The Capri story, and others similar to it, quickly got out to the troops and delighted them. Nothing pleased the foot slogger struggling in the mud of Italy more than hearing that Eisenhower had put Spaatz or some other general in his place. The fact that Eisenhower often referred to Churchill, Roosevelt, and the CCS as the “big shots,” or that he swore like a sergeant, was much appreciated by the men. So were his frequent visits to the front lines, especially because he listened to the troops’ complaints and, when he could, did something about them. His popularity with the men rested on his genuine concern for their welfare and on his common touch—they regarded him as one of them.

Eisenhower enjoyed his popularity but he did not always court it. He was a strict disciplinarian and constantly harped on the subject. As a result of his experiences in the Mediterranean, however, he was beginning
to recognize that discipline alone was not enough to make men fight, or at least to fight well. Discipline and training “lie at the foundation of every success in war,” he explained to a friend, but morale was just as important. In the prewar Army it was axiomatic that morale came from
esprit de corps
. Eisenhower still believed this, but he now realized that something more was needed. The battlefields of Tunisia and Sicily and Italy had made a deep impression upon him. So had talking with the men at the front and seeing the conditions under which they lived and fought. Eisenhower had decided that for an army to have morale “there must be a deep-seated conviction in every individual’s mind that he is fighting for a cause worthy of any sacrifice he may make.”

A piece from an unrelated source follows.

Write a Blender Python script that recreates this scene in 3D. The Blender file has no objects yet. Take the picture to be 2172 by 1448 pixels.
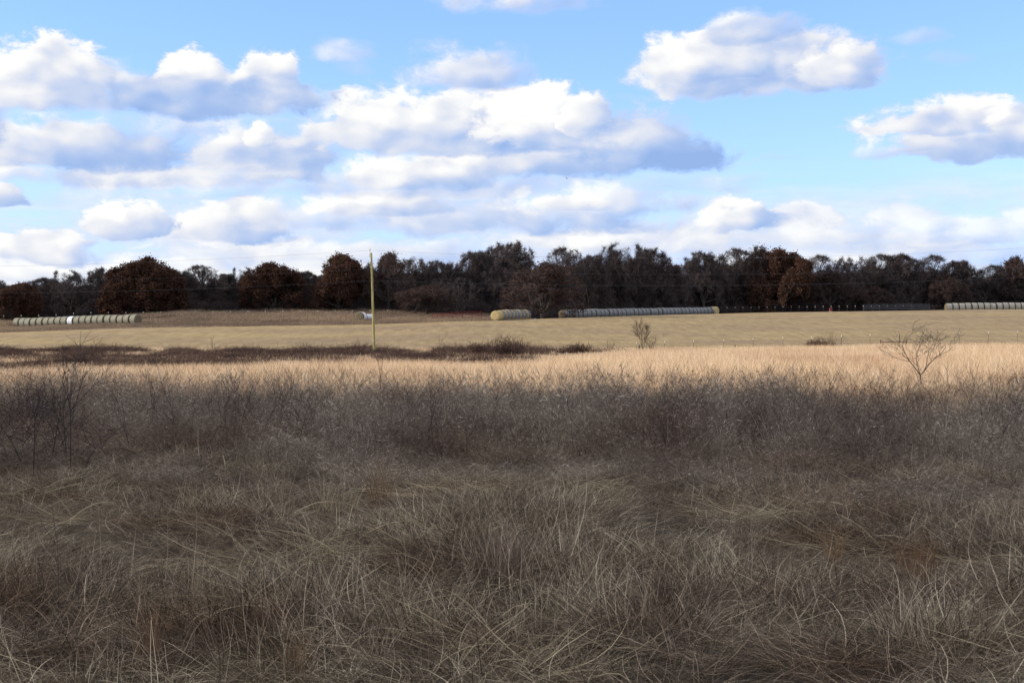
import bpy, math, random
import numpy as np
from mathutils import Vector, Matrix
rad = math.radians
scn = bpy.context.scene
F = 3235.0            # focal length of the photograph in its own pixels
CX, HORIZON, EYE = 1086.0, 715.0, 1.6

# ---------------------------------------------------------------- camera
cam_data = bpy.data.cameras.new('camera')
cam = bpy.data.objects.new('camera', cam_data)
scn.collection.objects.link(cam)
cam_data.sensor_width = 23.5
cam_data.lens = 35.0
cam_data.clip_start = 0.1
cam_data.clip_end = 20000
cam.location = (0, 0, EYE)
cam.rotation_euler = (rad(90) - math.atan(9.0 / F), 0, 0)
scn.camera = cam

# ---------------------------------------------------------------- sun, sky, exposure
SUN_EL, SUN_AZ = rad(20.0), rad(-94.0)       # azimuth from +Y towards +X: the sun stands to the left
scn.view_settings.view_transform = 'Standard'
scn.view_settings.look = 'None'
scn.view_settings.exposure = 0.0
scn.view_settings.gamma = 1.0
sd = bpy.data.lights.new('sun', 'SUN')
sd.energy = 5.0
sd.angle = rad(0.55)
sd.color = (1.0, 0.87, 0.70)
sun = bpy.data.objects.new('sun', sd)
scn.collection.objects.link(sun)
sdir = Vector((math.sin(SUN_AZ) * math.cos(SUN_EL), math.cos(SUN_AZ) * math.cos(SUN_EL), math.sin(SUN_EL)))
sun.rotation_euler = sdir.to_track_quat('Z', 'Y').to_euler()

world = bpy.data.worlds.new('World')
scn.world = world
world.use_nodes = True
wt = world.node_tree
wt.nodes.clear()
SKY = 0.13

def nd(t, kind, **kw):
    n = t.nodes.new(kind)
    for k, v in kw.items():
        setattr(n, k, v)
    return n

def mth(t, op, a, b=None, c=None, clamp=False):
    n = nd(t, 'ShaderNodeMath', operation=op, use_clamp=clamp)
    for i, v in enumerate((a, b, c)):
        if v is None: continue
        if isinstance(v, (int, float)): n.inputs[i].default_value = v
        else: t.links.new(v, n.inputs[i])
    return n.outputs[0]

def vmt(t, op, a, b=None, c=None, out=0):
    n = nd(t, 'ShaderNodeVectorMath', operation=op)
    for i, v in enumerate((a, b, c)):
        if v is None: continue
        if isinstance(v, (tuple, list)): n.inputs[i].default_value = v
        elif isinstance(v, (int, float)): n.inputs['Scale'].default_value = v
        else: t.links.new(v, n.inputs[i])
    return n.outputs[out]

def smooth(t, v, a, b, lo=0.0, hi=1.0, kind='SMOOTHSTEP'):
    n = nd(t, 'ShaderNodeMapRange', interpolation_type=kind)
    t.links.new(v, n.inputs[0])
    for i, q in zip((1, 2, 3, 4), (a, b, lo, hi)): n.inputs[i].default_value = q
    return n.outputs[0]

def ramp(t, fac, stops, interp='LINEAR'):
    n = nd(t, 'ShaderNodeValToRGB')
    cr = n.color_ramp
    cr.interpolation = interp
    while len(cr.elements) < len(stops): cr.elements.new(0.5)
    for e, (p, c) in zip(cr.elements, stops):
        e.position = p
        e.color = (c[0], c[1], c[2], 1)
    t.links.new(fac, n.inputs[0])
    return n.outputs[0]

def srgb(r, g, b):
    f = lambda v: (v / 255 / 12.92) if v / 255 <= 0.04045 else ((v / 255 + 0.055) / 1.055) ** 2.4
    return (f(r), f(g), f(b))

def noise(t, vec, scale, detail=4, rough=0.5, out=0, dim='3D', dist=0.0):
    n = nd(t, 'ShaderNodeTexNoise', noise_dimensions=dim)
    t.links.new(vec, n.inputs['Vector'])
    n.inputs['Scale'].default_value = scale
    n.inputs['Detail'].default_value = detail
    n.inputs['Roughness'].default_value = rough
    n.inputs['Distortion'].default_value = dist
    return n.outputs[out]

def mixc(t, fac, a, b, blend='MIX'):
    n = nd(t, 'ShaderNodeMix', data_type='RGBA', blend_type=blend)
    for sock, v in ((n.inputs[0], fac), (n.inputs[6], a), (n.inputs[7], b)):
        if isinstance(v, (int, float)): sock.default_value = v
        elif isinstance(v, tuple): sock.default_value = (v[0], v[1], v[2], 1)
        else: t.links.new(v, sock)
    return n.outputs[2]

# cumulus in the sky: each puff is an ellipse in azimuth / elevation, broken up by noise, laid one over the next
def puff_group():
    g = bpy.data.node_groups.new('cumulus_puff', 'ShaderNodeTree')
    for n, k in (('P', 'NodeSocketVector'), ('InvR', 'NodeSocketVector'), ('Off', 'NodeSocketVector'), ('N', 'NodeSocketFloat'),
                 ('N2', 'NodeSocketFloat'), ('Edge', 'NodeSocketFloat'), ('Tone', 'NodeSocketFloat'), ('Alpha', 'NodeSocketFloat'), ('Light', 'NodeSocketFloat'), ('Op', 'NodeSocketFloat')):
        g.interface.new_socket(n, in_out='INPUT', socket_type=k)
    for n in ('Alpha', 'Light'):
        g.interface.new_socket(n, in_out='OUTPUT', socket_type='NodeSocketFloat')
    i = nd(g, 'NodeGroupInput'); o = nd(g, 'NodeGroupOutput')
    p0 = vmt(g, 'MULTIPLY_ADD', i.outputs['Light'], (1e-8, 1e-8, 0), i.outputs['P'])   # keeps the puffs evaluated one after the other
    q = vmt(g, 'MULTIPLY_ADD', p0, i.outputs['InvR'], i.outputs['Off'])
    s = nd(g, 'ShaderNodeSeparateXYZ'); g.links.new(q, s.inputs[0])
    y = mth(g, 'MAXIMUM', s.outputs[1], mth(g, 'MULTIPLY', s.outputs[1], -2.3))
    d2 = mth(g, 'MULTIPLY_ADD', y, y, mth(g, 'MULTIPLY', s.outputs[0], s.outputs[0]))
    v = mth(g, 'SUBTRACT', mth(g, 'ADD', i.outputs['N'], 1.0), d2)
    a = nd(g, 'ShaderNodeMapRange', interpolation_type='SMOOTHSTEP')
    g.links.new(v, a.inputs[0]); a.inputs[1].default_value = 0.0
    g.links.new(i.outputs['Edge'], a.inputs[2]); g.links.new(i.outputs['Op'], a.inputs[4])
    lt = vmt(g, 'DOT_PRODUCT', q, (-0.34, 0.56, 0), out=1)
    l = mth(g, 'ADD', mth(g, 'ADD', lt, i.outputs['N2']), i.outputs['Tone'], clamp=True)
    m = nd(g, 'ShaderNodeMix', data_type='FLOAT')
    g.links.new(a.outputs[0], m.inputs[0]); g.links.new(i.outputs['Light'], m.inputs[2]); g.links.new(l, m.inputs[3])
    g.links.new(m.outputs[0], o.inputs['Light'])
    g.links.new(mth(g, 'MAXIMUM', i.outputs['Alpha'], a.outputs[0]), o.inputs['Alpha'])
    return g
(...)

He seldom spoke about his deepest beliefs (“Professional soldiers do not like to get too sentimental about such things as the flag and love of country”) but he felt, strongly, that the Allied cause was an inspiring one, and he thought that every commander had a responsibility to make the issues clear to the troops. The G.I. and the Tommy had to be made to realize that “the privileged life he has led … is under direct threat. His right to speak his own mind, to engage in any profession of his own choosing, to belong to any religious denomination, to live in any locality where he can support himself and his family, and to be sure of fair treatment when he might be accused of any crime—all these would disappear if the forces opposed to us should, through carelessness or overconfidence on our part, succeed in winning this war.” The Allied cause was “completely bound up with the rights and welfare of the common man.”
4

Eisenhower’s patriotism was simple and direct. As in his approach to many other things, it had few nuances or qualifications. In October his brother Milton sent him a recording of his inaugural speech as president of Kansas State College. He told Milton it was a masterpiece, but he wished his brother had referred to one other responsibility of the educator. “It is the necessity of teaching and inculcating good, old-fashioned patriotism—just that sense of loyalty and obligation to the community that is necessary to the preservation of all the privileges and rights that the community guarantees.”
5
Two days later Eisenhower urged a boyhood friend, Swede Hazlett, who was on the staff at the Naval Academy, to teach the obligations as well as the privileges of American citizenship, the need for a clean, honest approach to life, and the necessity for “earnest devotion to duty.” All these things were necessary “if we are to survive as a sturdy nation.”